▶ **COLLECTED DATA**:
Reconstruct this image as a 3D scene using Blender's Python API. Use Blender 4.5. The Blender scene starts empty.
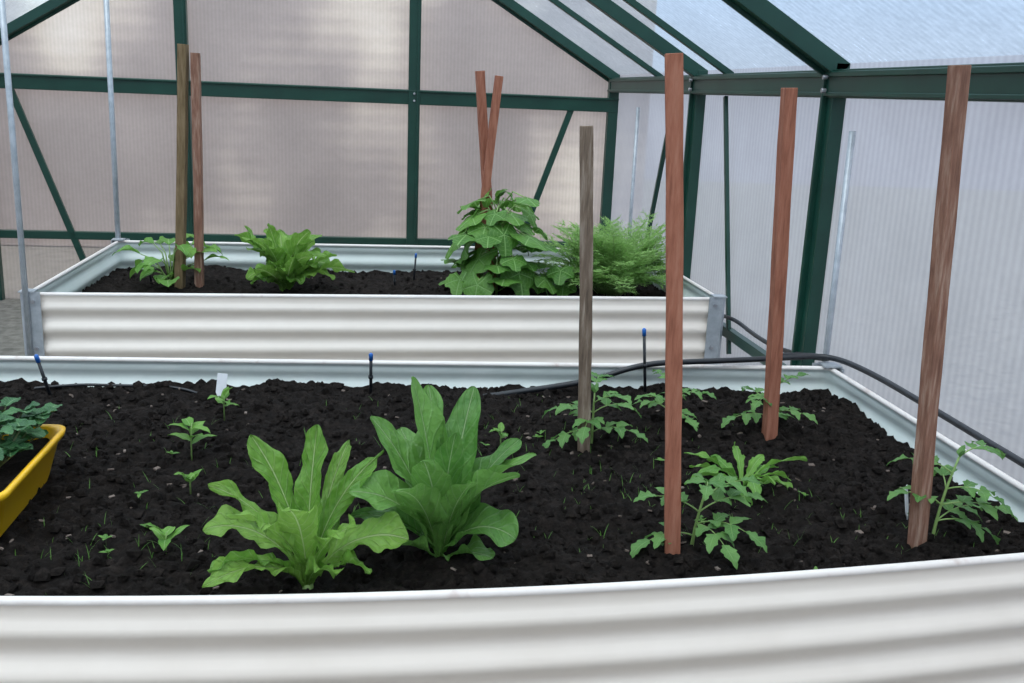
import bpy, math, random
from mathutils import Vector, Matrix, noise
random.seed(7)
R=random.random
def U(a,b): return a+(b-a)*R()
rad=math.radians
C=bpy.context.scene.collection

# ------------------------------------------------------------ camera
th=rad(14.2); ps=rad(8.2); rl=rad(2.4)
Fw=Vector((math.cos(th)*math.sin(ps),math.cos(th)*math.cos(ps),-math.sin(th)))
R0=Vector((math.cos(ps),-math.sin(ps),0)); U0=R0.cross(Fw)
Rc=R0*math.cos(rl)+U0*math.sin(rl); Uc=U0*math.cos(rl)-R0*math.sin(rl)
cd=bpy.data.cameras.new("camera"); cam=bpy.data.objects.new("camera",cd); C.objects.link(cam)
M=Matrix((Rc,Uc,-Fw)).transposed().to_4x4(); M.translation=Vector((0,0,1.30)); cam.matrix_world=M
cd.sensor_width=36; cd.lens=983/1024*36; cd.clip_start=0.02
bpy.context.scene.camera=cam
try:
    bpy.context.scene.view_settings.view_transform='Standard'
except Exception: pass

# ------------------------------------------------------------ materials
def newmat(name):
    m=bpy.data.materials.new(name); m.use_nodes=True; nt=m.node_tree
    for n in list(nt.nodes): nt.nodes.remove(n)
    out=nt.nodes.new("ShaderNodeOutputMaterial")
    return m,nt,out
def N(nt,t,**k):
    n=nt.nodes.new(t)
    for a,b in k.items(): setattr(n,a,b)
    return n
def rgba(c): return (c[0],c[1],c[2],1)
def ramp(nt,fac,stops):
    n=N(nt,"ShaderNodeValToRGB"); e=n.color_ramp.elements
    e[0].position=stops[0][0]; e[0].color=rgba(stops[0][1])
    e[1].position=stops[-1][0]; e[1].color=rgba(stops[-1][1])
    for p,c in stops[1:-1]:
        x=e.new(p); x.color=rgba(c)
    nt.links.new(fac,n.inputs[0]); return n.outputs[0]
def noisetex(nt,scale,detail=4,rough=.6,coord="Object",sc=None):
    tc=N(nt,"ShaderNodeTexCoord"); t=N(nt,"ShaderNodeTexNoise")
    t.inputs["Scale"].default_value=scale; t.inputs["Detail"].default_value=detail; t.inputs["Roughness"].default_value=rough
    if sc:
        mp=N(nt,"ShaderNodeMapping"); mp.inputs["Scale"].default_value=sc
        nt.links.new(tc.outputs[coord],mp.inputs[0]); nt.links.new(mp.outputs[0],t.inputs[0])
    else: nt.links.new(tc.outputs[coord],t.inputs[0])
    return t.outputs["Fac"]
def bump(nt,h,strength,dist=.01):
    b=N(nt,"ShaderNodeBump"); b.inputs["Strength"].default_value=strength; b.inputs["Distance"].default_value=dist
    nt.links.new(h,b.inputs["Height"]); return b.outputs[0]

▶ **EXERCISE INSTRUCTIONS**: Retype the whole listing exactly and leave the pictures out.

▶ **WRITTEN RESPONSE**:
Reconstruct this image as a 3D scene using Blender's Python API. Use Blender 4.5. The Blender scene starts empty.
import bpy, math, random
from mathutils import Vector, Matrix, noise
random.seed(7)
R=random.random
def U(a,b): return a+(b-a)*R()
rad=math.radians
C=bpy.context.scene.collection

# ------------------------------------------------------------ camera
th=rad(14.2); ps=rad(8.2); rl=rad(2.4)
Fw=Vector((math.cos(th)*math.sin(ps),math.cos(th)*math.cos(ps),-math.sin(th)))
R0=Vector((math.cos(ps),-math.sin(ps),0)); U0=R0.cross(Fw)
Rc=R0*math.cos(rl)+U0*math.sin(rl); Uc=U0*math.cos(rl)-R0*math.sin(rl)
cd=bpy.data.cameras.new("camera"); cam=bpy.data.objects.new("camera",cd); C.objects.link(cam)
M=Matrix((Rc,Uc,-Fw)).transposed().to_4x4(); M.translation=Vector((0,0,1.30)); cam.matrix_world=M
cd.sensor_width=36; cd.lens=983/1024*36; cd.clip_start=0.02
bpy.context.scene.camera=cam
try:
    bpy.context.scene.view_settings.view_transform='Standard'
except Exception: pass

# ------------------------------------------------------------ materials
def newmat(name):
    m=bpy.data.materials.new(name); m.use_nodes=True; nt=m.node_tree
    for n in list(nt.nodes): nt.nodes.remove(n)
    out=nt.nodes.new("ShaderNodeOutputMaterial")
    return m,nt,out
def N(nt,t,**k):
    n=nt.nodes.new(t)
    for a,b in k.items(): setattr(n,a,b)
    return n
def rgba(c): return (c[0],c[1],c[2],1)
def ramp(nt,fac,stops):
    n=N(nt,"ShaderNodeValToRGB"); e=n.color_ramp.elements
    e[0].position=stops[0][0]; e[0].color=rgba(stops[0][1])
    e[1].position=stops[-1][0]; e[1].color=rgba(stops[-1][1])
    for p,c in stops[1:-1]:
        x=e.new(p); x.color=rgba(c)
    nt.links.new(fac,n.inputs[0]); return n.outputs[0]
def noisetex(nt,scale,detail=4,rough=.6,coord="Object",sc=None):
    tc=N(nt,"ShaderNodeTexCoord"); t=N(nt,"ShaderNodeTexNoise")
    t.inputs["Scale"].default_value=scale; t.inputs["Detail"].default_value=detail; t.inputs["Roughness"].default_value=rough
    if sc:
        mp=N(nt,"ShaderNodeMapping"); mp.inputs["Scale"].default_value=sc
        nt.links.new(tc.outputs[coord],mp.inputs[0]); nt.links.new(mp.outputs[0],t.inputs[0])
    else: nt.links.new(tc.outputs[coord],t.inputs[0])
    return t.outputs["Fac"]
def bump(nt,h,strength,dist=.01):
    b=N(nt,"ShaderNodeBump"); b.inputs["Strength"].default_value=strength; b.inputs["Distance"].default_value=dist
    nt.links.new(h,b.inputs["Height"]); return b.outputs[0]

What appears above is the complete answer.